§ **What you should do**: Exactly as written, write out the lines below from the first to the one containing "RNG = np.random.default_rng(11)", inclusive. Pictures do not belong in the copy.

§ **Dataset section**:
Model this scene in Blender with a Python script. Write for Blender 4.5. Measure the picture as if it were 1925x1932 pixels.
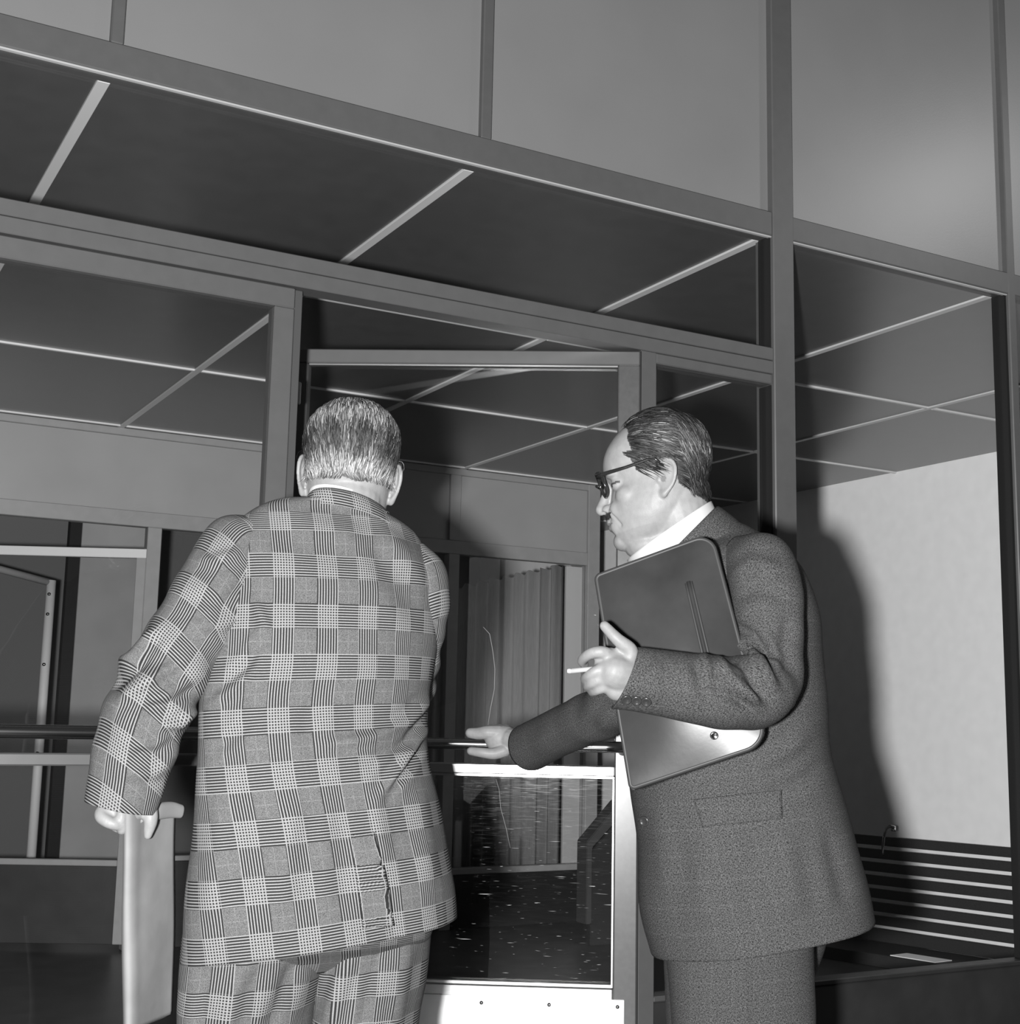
import bpy, bmesh, math, random
import numpy as np
from mathutils import Vector, Matrix

for o in list(bpy.data.objects):
    bpy.data.objects.remove(o, do_unlink=True)
scene = bpy.context.scene
COL = scene.collection
random.seed(7)
RNG = np.random.default_rng(11)

# ------------------------------------------------------------------ camera
FPX, CX, CY = 2535.65, 962.5, 966.0
HC = 1.15
YAW, PITCH, ROLL = math.radians(29.1657), math.radians(8.8021), math.radians(1.2063)
_fw = np.array([math.sin(YAW)*math.cos(PITCH), math.cos(YAW)*math.cos(PITCH), math.sin(PITCH)])
_rt = np.array([math.cos(YAW), -math.sin(YAW), 0.0])
_up = np.cross(_rt, _fw)
RT = math.cos(ROLL)*_rt + math.sin(ROLL)*_up
UP = -math.sin(ROLL)*_rt + math.cos(ROLL)*_up
FW = _fw
CAMP = np.array([0.0, 0.0, HC])
cam_d = bpy.data.cameras.new('camera')
cam = bpy.data.objects.new('camera', cam_d)
COL.objects.link(cam)
cam.matrix_world = Matrix(((RT[0], UP[0], -FW[0], 0), (RT[1], UP[1], -FW[1], 0),
                           (RT[2], UP[2], -FW[2], HC), (0, 0, 0, 1)))
cam_d.sensor_fit = 'HORIZONTAL'
cam_d.sensor_width = 36.0
cam_d.lens = FPX/1925*36.0
cam_d.clip_start = 0.02
scene.camera = cam
scene.view_settings.view_transform = 'Standard'
scene.view_settings.look = 'None'
scene.view_settings.gamma = 1.0
scene.view_settings.exposure = 0.0
scene.view_settings.use_curve_mapping = False

# ------------------------------------------------------------------ light
world = bpy.data.worlds.new('world')
scene.world = world
world.use_nodes = True
world.node_tree.nodes['Background'].inputs['Color'].default_value = (1, 1, 1, 1)
world.node_tree.nodes['Background'].inputs['Strength'].default_value = 0.045

fl = bpy.data.lights.new('flash', 'POINT')          # flash gun held just left of the camera
fl.shadow_soft_size = 0.04
fl.energy = 100.0
fl.use_nodes = True
_nt = fl.node_tree
_em = _nt.nodes['Emission']
_fo = _nt.nodes.new('ShaderNodeLightFalloff')
_fo.inputs['Strength'].default_value = 2.6
_nt.links.new(_fo.outputs['Linear'], _em.inputs['Strength'])
flash = bpy.data.objects.new('flash', fl)
flash.location = (-0.135, 0.07, 1.12)
COL.objects.link(flash)

lb = bpy.data.lights.new('lobby_lamp', 'AREA')        # dim ceiling lamp of the lobby, behind the camera
lb.shape = 'DISK'; lb.size = 0.4; lb.energy = 60.0
lamp = bpy.data.objects.new('lobby_lamp', lb)
lamp.location = (6.1, 0.3, 4.45)
COL.objects.link(lamp)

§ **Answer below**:
Model this scene in Blender with a Python script. Write for Blender 4.5. Measure the picture as if it were 1925x1932 pixels.
import bpy, bmesh, math, random
import numpy as np
from mathutils import Vector, Matrix

for o in list(bpy.data.objects):
    bpy.data.objects.remove(o, do_unlink=True)
scene = bpy.context.scene
COL = scene.collection
random.seed(7)
RNG = np.random.default_rng(11)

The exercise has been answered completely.